RFA Reports on Chinese resistance to urban ‘clean-up’ drive
February 27-- RFA Cantonese and Mandarin aired story [text in English /Mandarin/Cantonese] on ordinary Chinese who are increasingly angry at government attempts to “clean up” the nation’s cities ahead of the Olympic Games, with standoffs between local people and the authorities reported across the country. At the forefront of the "clean-up,” which is often an official euphemism for the removal of underprivileged people from public places, is Beijing, which is all too conscious of its international image ahead of the Summer Olympics.

RFA Reports on Chinese villagers battle against pollution
February 22 -- RFA Cantonese aired story [text in English /Cantonese] on villagers in the southern Chinese province of Guangdong who are battling an illegal rare earth mine in their neighborhood. The villagers say the mine has poisoned the local water supply and wiped out their fish-farm stock and rice crops. Around 600 residents of Shangmankeng village, near Heyuan city in the northeastern part of the province, have had their lives devastated by severe pollution from the mine, according to one campaigner.

RFA Reports on Chinese police clash with Tibetans at festival
February 22 -- RFA Tibet aired story [text in English /Tibetan] on a huge clash in the Amdo region of eastern Tibet. Sources reported the major clash between Chinese authorities and hundreds of Tibetans gathered for an annual prayer festival resulted in scores of monks being detained. Chinese authorities in Rebkong county, Malho prefecture, in China's remote northwestern Qinghai province, ordered the prayer festival stopped and sent in three truckloads of armed police after a clash erupted on Feb. 21, the sources said.

RFA Reports on Chinese trial of land activist who opposed Olympics
February 19 -- RFA Mandarin aired story [text in English /Mandarin] that authorities in the northeastern Chinese city of Jiamusi have begun the trial of a land rights activist for “incitement to subvert state power” after he used a slogan calling for human rights instead of the Olympics. Yang Chunlin appeared in court in manacles looking pale and skinny, as his lawyer’s arguments were heard in his defense.

RFA Reports on migrant workers taking on China’s power in Xinjiang
February 16 -- RFA Mandarin and Uyghur aired story [text in English /Mandarin/Uyghur] on small groups of Chinese migrant workers in the northwestern region of Xinjiang who are challenging oil powers and paramilitary farming and mining concerns in a bid to win back money they say is owed to them. Xinjiang petitioner Xiao Yishan, a Han Chinese woman who used to work for the China National Petroleum Corporation in a remote frontier region of the Xinjiang Uyghur Autonomous Region, is battling illness and extreme poverty in her effort to win redress.

RFA Reports on assassination of respected ethic Karen leader
February 14 -- RFA Burma aired story [text in English /Burmese] about the assassination of the well-loved and respected ethnic leader Padoh Mahn Sha in Maesot, Thailand.
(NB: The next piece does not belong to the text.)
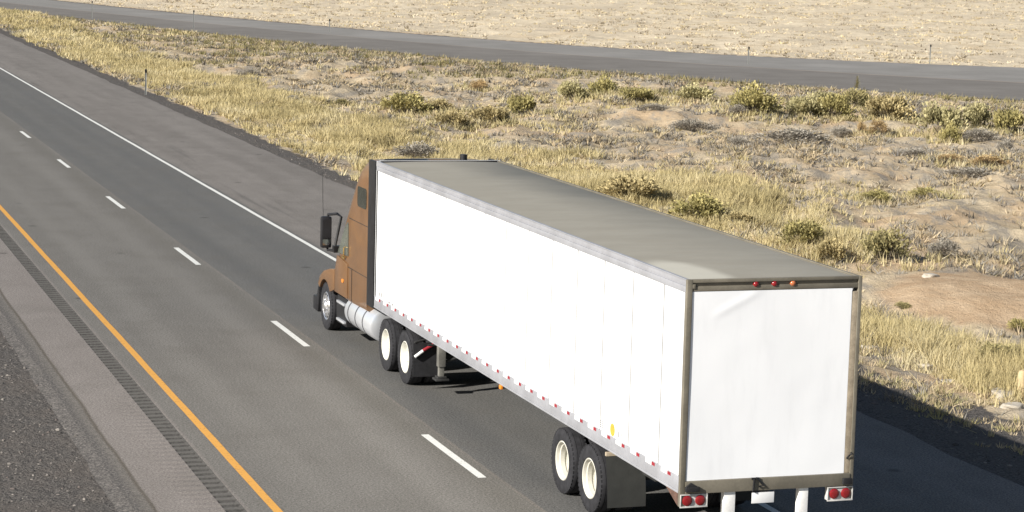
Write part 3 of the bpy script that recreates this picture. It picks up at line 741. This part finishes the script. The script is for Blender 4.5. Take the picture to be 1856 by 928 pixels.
# ------------------------------------------------------------------ vegetation helpers
def tri_object(name, V, T, m):
    """V (n,3,3) triangles, T (n,3) colours"""
    me = bpy.data.meshes.new(name); n_ = len(V)
    me.vertices.add(n_*3); me.vertices.foreach_set('co', V.astype(np.float32).ravel())
    me.loops.add(n_*3); me.loops.foreach_set('vertex_index', np.arange(n_*3, dtype=np.int32))
    me.polygons.add(n_); me.polygons.foreach_set('loop_start', np.arange(0, n_*3, 3, dtype=np.int32))
    me.update(calc_edges=True); me.materials.append(m)
    at = me.attributes.new('tint', 'FLOAT_COLOR', 'POINT')
    c4 = np.ones((n_, 3, 4), np.float32); c4[:, :, :3] = T[:, None, :]; at.data.foreach_set('color', c4.ravel())
    return me
def link(name, me, parent=None):
    o = bpy.data.objects.new(name, me); COL.objects.link(o)
    if parent: o.parent = parent
    return o
def blades(P, hgt, wid, lean, per, spread, cols):
    """tufts at P (n,3); returns triangles and colours"""
    n_ = len(P); k = n_*per
    b = np.repeat(P, per, 0); h = np.repeat(hgt, per)*rng.uniform(.55, 1.15, k); w_ = np.repeat(wid, per)*rng.uniform(.7, 1.3, k)
    a = rng.uniform(0, 2*np.pi, k); r = np.sqrt(rng.uniform(0, 1, k))*np.repeat(spread, per)
    off = np.stack([np.cos(a)*r, np.sin(a)*r, np.zeros(k)], 1); b = b+off
    la = a+rng.normal(0, .8, k); ll = np.abs(rng.normal(0, lean, k))*h
    tip = b+np.stack([np.cos(la)*ll+.06*h, np.sin(la)*ll, h], 1)
    fa = rng.uniform(0, np.pi, k); sd_ = np.stack([np.cos(fa)*w_, np.sin(fa)*w_, np.zeros(k)], 1)
    V = np.stack([b-sd_, b+sd_, tip], 1)
    C = np.repeat(cols, per, 0)*rng.uniform(.88, 1.12, (k, 1))
    return V, np.clip(C, 0, .9)
def ground_pts(n_, x0, x1, y0, y1, dens):
    x = rng.uniform(x0, x1, n_); y = rng.uniform(y0, y1, n_); k = rng.uniform(0, 1, n_) < dens(x, y)
    x, y = x[k], y[k]; return np.stack([x, y, height(x, y)-.02], 1)
def clump_tint(P, pal, sc, seed):
    # patches a metre or so across share a hue
    f = np.clip(.5+1.3*fbm(P[:, 0], P[:, 1], sc, seed, 3)+rng.normal(0, .10, len(P)), 0, .999)
    return np.array(pal)[(f*len(pal)).astype(int)]
def pick(pal, n_): return np.array(pal)[rng.integers(0, len(pal), n_)]
VEG = vcol_mat('plant_matter')
inmed = lambda x, y: (x > 9.2) & ((xof(rN, y)-x)*.85 > .6)
viewable = lambda x, y: ((x+11.2)*math.cos(.323)-(y+32)*math.sin(.323) < 13+.235*((x+11.2)*math.sin(.323)+(y+32)*math.cos(.323))) \
    & ((x+11.2)*math.cos(.323)-(y+32)*math.sin(.323) > -9-.24*((x+11.2)*math.sin(.323)+(y+32)*math.cos(.323)))

# golden grass belt beside the shoulder
def belt(x, y):
    c = 13.8+1.6*fbm(x*0, y, .06, 51, 2)*2+.5*sst(24, 10, y)+2.6*sst(20, 36, y)*sst(75, 50, y); hw = 2.0+2.0*sst(12, 36, y)+3.0*sst(20, 36, y)*sst(75, 50, y)+1.6*fbm(x*0, y, .09, 52, 2)
    e = 1-np.abs(x-c)/hw
    return sst(.0, .6, e+1.35*fbm(x, y, .28, 53, 3))
GOLD = [(.31, .26, .14), (.39, .325, .17), (.46, .385, .20), (.50, .42, .225), (.53, .445, .25), (.55, .475, .285), (.58, .51, .33)]
P = ground_pts(95000, 9.3, 24, -4, 130, lambda x, y: belt(x, y)*inmed(x, y)*viewable(x, y)*np.clip(45/(np.abs(y)+25), .2, 1)*(mound(x, y) < .35))
tall = .15+.27*sst(-.1, .22, fbm(P[:, 0], P[:, 1], .35, 54, 3)+.08)
V1, C1 = blades(P, tall*rng.uniform(.6, 1.3, len(P)), .009+.0002*np.abs(P[:, 1]), .60, 13, np.full(len(P), .16), clump_tint(P, GOLD, .55, 91))
P = ground_pts(26000, 9.3, 34, 110, 235, lambda x, y: belt(x, y)*inmed(x, y)*viewable(x, y)*.8)
V2, C2 = blades(P, rng.uniform(.2, .5, len(P)), np.full(len(P), .045), .7, 9, np.full(len(P), .24), clump_tint(P, GOLD, .3, 92))
# thinner golden patches through the median
P = ground_pts(60000, 12, 58, 0, 190, lambda x, y: inmed(x, y)*viewable(x, y)*sst(.08, .22, fbm(x, y, .12, 57, 3))*(mound(x, y) < .25)*np.clip(60/(y+30), .25, 1)*.55)
V3, C3 = blades(P, rng.uniform(.12, .36, len(P)), .011+.00026*P[:, 1], .65, 9, np.full(len(P), .2), clump_tint(P, GOLD, .4, 93))
tag(link('dry_grass', tri_object('dry_grass', np.concatenate([V1, V2, V3]), np.concatenate([C1, C2, C3]), VEG)), 'golden dry grass growing in the median', 'grass', kind='stuff')
print('grass tris', len(V1)+len(V2)+len(V3))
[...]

Padoh Mahn Sha was the General Secretary of Karen National Union, and RFA's reporting included an on-the-scene report, next-day reaction, Thailand's official statement, and the perpetrators' alleged escape to Burma.

RFA Reports on activists for North Korea contesting South Korean Elections
February 14 -- RFA Korea aired story [text in English / Korean] on several prominent South Korean activists against human rights abuses in Stalinist North Korea who have vowed to run in the forthcoming general elections in April, which many hope will have a profound impact on the country’s parliament. Among those announcing their plans to apply for nomination was Do-Hee-Yoon, who heads the non-government Citizens’ Coalition for Human Rights of Abductees and North Korean Refugees.

RFA Reports on Lao troops ordered to ‘shoot to kill’ Hmong rebels
February 8 -- RFA Lao aired story [text in English/Laos] on Government troops in Laos who have been ordered to shoot to kill ethnic Hmong “insurgents” in the country’s northern jungle region, with cash rewards offered for every “enemy” killed. A military official in the northern province of Luangprabang said the orders had now become an "open secret" in Laos.